De cette enfance et de cette adolescence tourmentées, il retire un double enseignement : la haine de la violence, qu’il a vue à l’œuvre en 93 ; la certitude que l’association peut résoudre les maux du genre humain : car il a connu dans le Jura « les humbles, mais admirables associations fromagères » (Michelet) et à Lyon, refuge des Vaudois, les fraternités ouvrières. De sa jeune expérience, il retient une aversion durable, non seulement pour le commerce, mais aussi pour le salariat. Le voilà commis aux écritures ou caissier à Lyon, comptable à Paris dans une maison du quartier du Sentier. Il ne se marie pas, il ne se mariera jamais ; Charles Fourier restera toute sa vie un vieux garçon, ami des chats et des fleurs.
Que lit-il ? Rousseau bien sûr, Owen et Saint-Simon. Mais, il n’apprécie pas du tout ces derniers : d’Owen, il dira que sa « communauté des biens est pitoyable », de Saint-Simon, qu’il énonce « des monstruosités ». Il a sa propre révélation : en songeant « à des recherches sur les destinées », il découvre « une science sociale encore inconnue ». En 1808, il publie un gros volume sur la Théorie des quatre mouvements et des destinées générales. Notre globe doit durer quatre-vingt mille ans, divisés en quatre phases : une phase de malheur, qui dure depuis six mille ans, deux phases d’unité sociale ou de bonheur, qui dureront soixante-dix mille ans, enfin une phase de déclin, sur quatre mille ans. Dans la phase d’harmonie, le printemps remplacera toutes les saisons, l’eau de la mer se changera en limonade, les poissons remorqueront les vaisseaux, l’homme mesurera sept pieds et vivra cent-quarante-quatre ans, dont cent-vingt seront consacrés sans restriction à la poursuite de l’amour sexuel ; la terre comptera trois milliards d’habitants, dont trente-sept millions de poètes égaux à Homère, trente-sept millions de savants égaux à Newton… D’un même élan, Fourier donne deux âmes et deux sexes à toutes les planètes, le pôle boréal étant mâle, le pôle austral étant femelle. Six nouveaux satellites prendront la place de notre lune. Elucubrations d’un cerveau dérangé ? Extravagances d’un refoulé ? On trouvera du génie dans ce délire, de la divination à ce prophète. On verra en lui, tout à la fois, un historien, un sociologue, un mathématicien, un psychologue, un urbaniste, un architecte, un lyrique.
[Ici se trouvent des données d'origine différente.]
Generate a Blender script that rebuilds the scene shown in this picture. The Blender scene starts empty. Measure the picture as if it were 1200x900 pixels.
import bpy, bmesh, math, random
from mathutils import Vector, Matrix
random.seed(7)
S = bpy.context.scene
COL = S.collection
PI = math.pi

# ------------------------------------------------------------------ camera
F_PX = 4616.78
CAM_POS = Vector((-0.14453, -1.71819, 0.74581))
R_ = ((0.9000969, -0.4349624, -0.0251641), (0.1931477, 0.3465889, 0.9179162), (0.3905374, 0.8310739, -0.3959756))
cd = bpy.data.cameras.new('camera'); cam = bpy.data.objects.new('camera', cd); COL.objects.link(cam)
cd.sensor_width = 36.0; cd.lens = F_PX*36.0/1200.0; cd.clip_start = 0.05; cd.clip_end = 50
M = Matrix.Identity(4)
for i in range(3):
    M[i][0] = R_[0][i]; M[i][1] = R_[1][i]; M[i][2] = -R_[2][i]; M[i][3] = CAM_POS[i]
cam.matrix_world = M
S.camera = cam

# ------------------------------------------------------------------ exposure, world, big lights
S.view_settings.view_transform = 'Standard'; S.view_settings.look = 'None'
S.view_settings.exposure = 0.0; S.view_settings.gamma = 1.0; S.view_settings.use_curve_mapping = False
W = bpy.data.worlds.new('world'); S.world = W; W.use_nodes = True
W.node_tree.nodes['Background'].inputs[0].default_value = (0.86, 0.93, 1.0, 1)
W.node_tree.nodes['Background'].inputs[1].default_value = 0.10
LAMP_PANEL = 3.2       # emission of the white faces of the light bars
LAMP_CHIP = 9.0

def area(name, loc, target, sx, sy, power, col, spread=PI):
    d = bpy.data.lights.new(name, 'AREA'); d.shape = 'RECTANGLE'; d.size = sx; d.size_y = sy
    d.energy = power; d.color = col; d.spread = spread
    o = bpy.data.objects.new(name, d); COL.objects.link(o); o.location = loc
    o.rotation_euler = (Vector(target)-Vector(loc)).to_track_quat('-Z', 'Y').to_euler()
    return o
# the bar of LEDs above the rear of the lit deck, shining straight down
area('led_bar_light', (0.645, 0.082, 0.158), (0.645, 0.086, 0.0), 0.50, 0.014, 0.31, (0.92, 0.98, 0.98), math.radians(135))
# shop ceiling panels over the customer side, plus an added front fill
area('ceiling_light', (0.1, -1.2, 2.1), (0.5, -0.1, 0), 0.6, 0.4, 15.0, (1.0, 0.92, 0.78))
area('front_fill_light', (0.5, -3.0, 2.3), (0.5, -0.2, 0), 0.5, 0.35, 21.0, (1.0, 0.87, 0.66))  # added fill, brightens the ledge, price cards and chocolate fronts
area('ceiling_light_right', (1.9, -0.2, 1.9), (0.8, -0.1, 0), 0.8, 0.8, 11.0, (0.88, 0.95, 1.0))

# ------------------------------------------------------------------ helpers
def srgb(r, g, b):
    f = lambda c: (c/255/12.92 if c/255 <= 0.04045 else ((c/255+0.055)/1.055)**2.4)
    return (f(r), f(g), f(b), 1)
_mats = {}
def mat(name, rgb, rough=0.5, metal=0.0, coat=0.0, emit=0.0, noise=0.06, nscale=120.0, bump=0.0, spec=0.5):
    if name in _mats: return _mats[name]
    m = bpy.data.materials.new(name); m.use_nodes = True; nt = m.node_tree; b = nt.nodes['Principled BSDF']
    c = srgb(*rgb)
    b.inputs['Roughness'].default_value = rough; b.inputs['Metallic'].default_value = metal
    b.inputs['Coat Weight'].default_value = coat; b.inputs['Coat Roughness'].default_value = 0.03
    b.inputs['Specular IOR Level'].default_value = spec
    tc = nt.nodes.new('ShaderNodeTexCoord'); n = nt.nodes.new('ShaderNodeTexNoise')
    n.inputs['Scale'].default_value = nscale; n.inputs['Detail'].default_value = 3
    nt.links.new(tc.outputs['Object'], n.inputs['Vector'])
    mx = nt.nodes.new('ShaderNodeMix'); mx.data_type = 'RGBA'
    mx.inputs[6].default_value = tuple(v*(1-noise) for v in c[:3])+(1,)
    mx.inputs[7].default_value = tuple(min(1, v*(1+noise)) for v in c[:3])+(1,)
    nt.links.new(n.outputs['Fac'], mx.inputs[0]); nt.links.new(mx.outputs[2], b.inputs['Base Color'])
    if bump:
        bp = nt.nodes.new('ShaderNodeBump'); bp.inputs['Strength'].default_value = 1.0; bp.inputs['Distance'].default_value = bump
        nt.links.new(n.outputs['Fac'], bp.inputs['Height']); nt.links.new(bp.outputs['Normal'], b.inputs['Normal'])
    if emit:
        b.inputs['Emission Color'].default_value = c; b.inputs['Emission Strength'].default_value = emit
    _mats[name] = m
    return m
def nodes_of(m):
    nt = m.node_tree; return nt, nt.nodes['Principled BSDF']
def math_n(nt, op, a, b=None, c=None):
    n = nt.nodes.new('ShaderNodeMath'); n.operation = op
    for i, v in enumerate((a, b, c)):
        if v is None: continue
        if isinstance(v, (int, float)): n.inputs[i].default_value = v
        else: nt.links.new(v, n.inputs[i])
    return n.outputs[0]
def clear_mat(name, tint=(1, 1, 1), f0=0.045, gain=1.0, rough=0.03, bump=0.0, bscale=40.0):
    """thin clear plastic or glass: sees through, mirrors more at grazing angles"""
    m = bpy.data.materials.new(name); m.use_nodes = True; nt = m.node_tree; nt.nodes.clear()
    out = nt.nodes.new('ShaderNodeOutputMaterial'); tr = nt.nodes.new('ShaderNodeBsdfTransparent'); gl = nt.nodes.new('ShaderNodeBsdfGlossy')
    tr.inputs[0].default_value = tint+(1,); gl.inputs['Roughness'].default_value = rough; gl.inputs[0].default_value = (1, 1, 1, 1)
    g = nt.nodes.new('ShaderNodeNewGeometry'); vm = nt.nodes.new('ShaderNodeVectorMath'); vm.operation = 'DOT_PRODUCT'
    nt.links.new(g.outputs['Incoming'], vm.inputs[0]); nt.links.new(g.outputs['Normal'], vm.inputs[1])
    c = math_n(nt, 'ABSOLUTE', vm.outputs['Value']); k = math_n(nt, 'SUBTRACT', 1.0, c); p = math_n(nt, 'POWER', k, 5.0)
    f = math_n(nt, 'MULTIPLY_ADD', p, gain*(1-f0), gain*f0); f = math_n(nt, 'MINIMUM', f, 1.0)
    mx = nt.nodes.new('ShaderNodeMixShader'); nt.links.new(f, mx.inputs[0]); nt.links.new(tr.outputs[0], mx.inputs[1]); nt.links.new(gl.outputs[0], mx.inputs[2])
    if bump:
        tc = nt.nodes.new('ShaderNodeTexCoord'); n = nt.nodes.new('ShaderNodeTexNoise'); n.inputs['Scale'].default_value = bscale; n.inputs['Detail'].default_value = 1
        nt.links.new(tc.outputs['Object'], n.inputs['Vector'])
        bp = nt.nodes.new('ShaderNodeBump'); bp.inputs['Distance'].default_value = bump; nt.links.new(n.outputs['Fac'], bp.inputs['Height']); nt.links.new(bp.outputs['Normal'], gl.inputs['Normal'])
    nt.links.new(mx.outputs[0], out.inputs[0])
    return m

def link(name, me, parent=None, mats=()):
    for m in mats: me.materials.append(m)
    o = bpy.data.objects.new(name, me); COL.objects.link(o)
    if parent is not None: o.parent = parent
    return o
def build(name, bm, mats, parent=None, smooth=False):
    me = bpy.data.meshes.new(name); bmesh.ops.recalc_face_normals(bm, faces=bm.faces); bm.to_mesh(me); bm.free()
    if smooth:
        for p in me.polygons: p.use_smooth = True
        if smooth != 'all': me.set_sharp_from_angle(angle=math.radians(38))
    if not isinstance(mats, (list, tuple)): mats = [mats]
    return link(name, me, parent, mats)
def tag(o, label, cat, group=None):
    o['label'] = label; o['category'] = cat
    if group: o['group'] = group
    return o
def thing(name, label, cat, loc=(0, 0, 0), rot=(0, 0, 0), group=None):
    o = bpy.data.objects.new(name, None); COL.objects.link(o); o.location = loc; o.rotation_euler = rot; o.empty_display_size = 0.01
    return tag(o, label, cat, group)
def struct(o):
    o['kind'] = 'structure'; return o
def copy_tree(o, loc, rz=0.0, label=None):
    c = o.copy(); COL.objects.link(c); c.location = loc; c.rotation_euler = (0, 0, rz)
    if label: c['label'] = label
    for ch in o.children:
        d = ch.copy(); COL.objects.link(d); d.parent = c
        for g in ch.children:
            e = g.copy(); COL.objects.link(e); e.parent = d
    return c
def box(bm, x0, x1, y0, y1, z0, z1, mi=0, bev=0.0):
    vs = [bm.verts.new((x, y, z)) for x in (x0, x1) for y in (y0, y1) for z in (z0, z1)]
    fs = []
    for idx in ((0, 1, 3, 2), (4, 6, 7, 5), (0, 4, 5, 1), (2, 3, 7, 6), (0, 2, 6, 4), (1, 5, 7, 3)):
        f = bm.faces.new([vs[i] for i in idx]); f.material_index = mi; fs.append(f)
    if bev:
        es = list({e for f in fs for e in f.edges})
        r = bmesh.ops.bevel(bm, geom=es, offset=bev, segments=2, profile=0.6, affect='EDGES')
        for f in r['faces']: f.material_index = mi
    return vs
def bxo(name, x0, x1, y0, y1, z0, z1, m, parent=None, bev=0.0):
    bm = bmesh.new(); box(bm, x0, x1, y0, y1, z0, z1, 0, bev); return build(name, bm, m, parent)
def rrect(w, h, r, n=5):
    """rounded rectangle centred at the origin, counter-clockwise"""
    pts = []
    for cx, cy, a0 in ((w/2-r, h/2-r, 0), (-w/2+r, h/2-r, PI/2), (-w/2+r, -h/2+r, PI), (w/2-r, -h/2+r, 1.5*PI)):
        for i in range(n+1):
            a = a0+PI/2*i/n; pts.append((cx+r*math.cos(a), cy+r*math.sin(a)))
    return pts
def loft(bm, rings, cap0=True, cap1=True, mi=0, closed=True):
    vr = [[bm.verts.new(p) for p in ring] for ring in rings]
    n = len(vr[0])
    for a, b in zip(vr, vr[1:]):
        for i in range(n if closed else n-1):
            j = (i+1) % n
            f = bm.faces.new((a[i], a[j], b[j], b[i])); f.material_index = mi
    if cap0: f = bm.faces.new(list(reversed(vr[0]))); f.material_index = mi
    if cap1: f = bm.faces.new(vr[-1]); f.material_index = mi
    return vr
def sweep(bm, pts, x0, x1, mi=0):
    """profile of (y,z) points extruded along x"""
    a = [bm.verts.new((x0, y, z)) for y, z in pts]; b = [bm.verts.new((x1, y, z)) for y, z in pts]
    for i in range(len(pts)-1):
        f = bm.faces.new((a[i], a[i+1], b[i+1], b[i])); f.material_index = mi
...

André Breton le célébrera « tout debout parmi les grands visionnaires ». Fourier n’attend personne pour se célébrer lui-même : « Moi seul ai mis fin à vingt siècles d’ineptie politique, et les générations présentes et futures reconnaîtront que c’est moi qui suis à l’origine de leur bonheur immense. » II attend le concours de Napoléon, cet hercule qui doit « élever l’humanité sur les ruines de la barbarie et de la civilisation ». Il se considère, tantôt comme le nouveau Newton, celui qui découvre la loi de l’attraction universelle, tantôt comme un autre Jésus. Folie des grandeurs ? Cet illuminé travaille avec la minutie d’un horloger de Besançon, ce passionné de synthèses se complaît dans des descriptions d’entomologiste, ce romantique écrit avec l’application d’un petit comptable.
La gloire le fait attendre. Charles Fourier a beau solliciter tous les partis, demander l’appui de la Société de la morale chrétienne, faire appel aux Anglais, chercher des bailleurs de fonds, il ne parvient pas à arracher l’opinion à sa belle indifférence. C’est seulement à partir de 1822 qu’il publie sa doctrine « sociétaire », dans un Traité de l’association domestique et agricole, puis dans Le Nouveau Monde industriel et dans La Fausse Industrie. Bien que ces titres semblent faire écho à Saint-Simon, Fourier s’affirme farouchement hostile à la grande industrie. Il se défie de la société bourgeoise, de l’autorité, de toute révolution. Il meurt pauvre, mais persuadé d’avoir livré à l’humanité la formule du salut. Au cimetière Montmartre, où on l’inhume, son disciple Victor Considérant célèbre en lui « le Christophe Colomb du monde social ».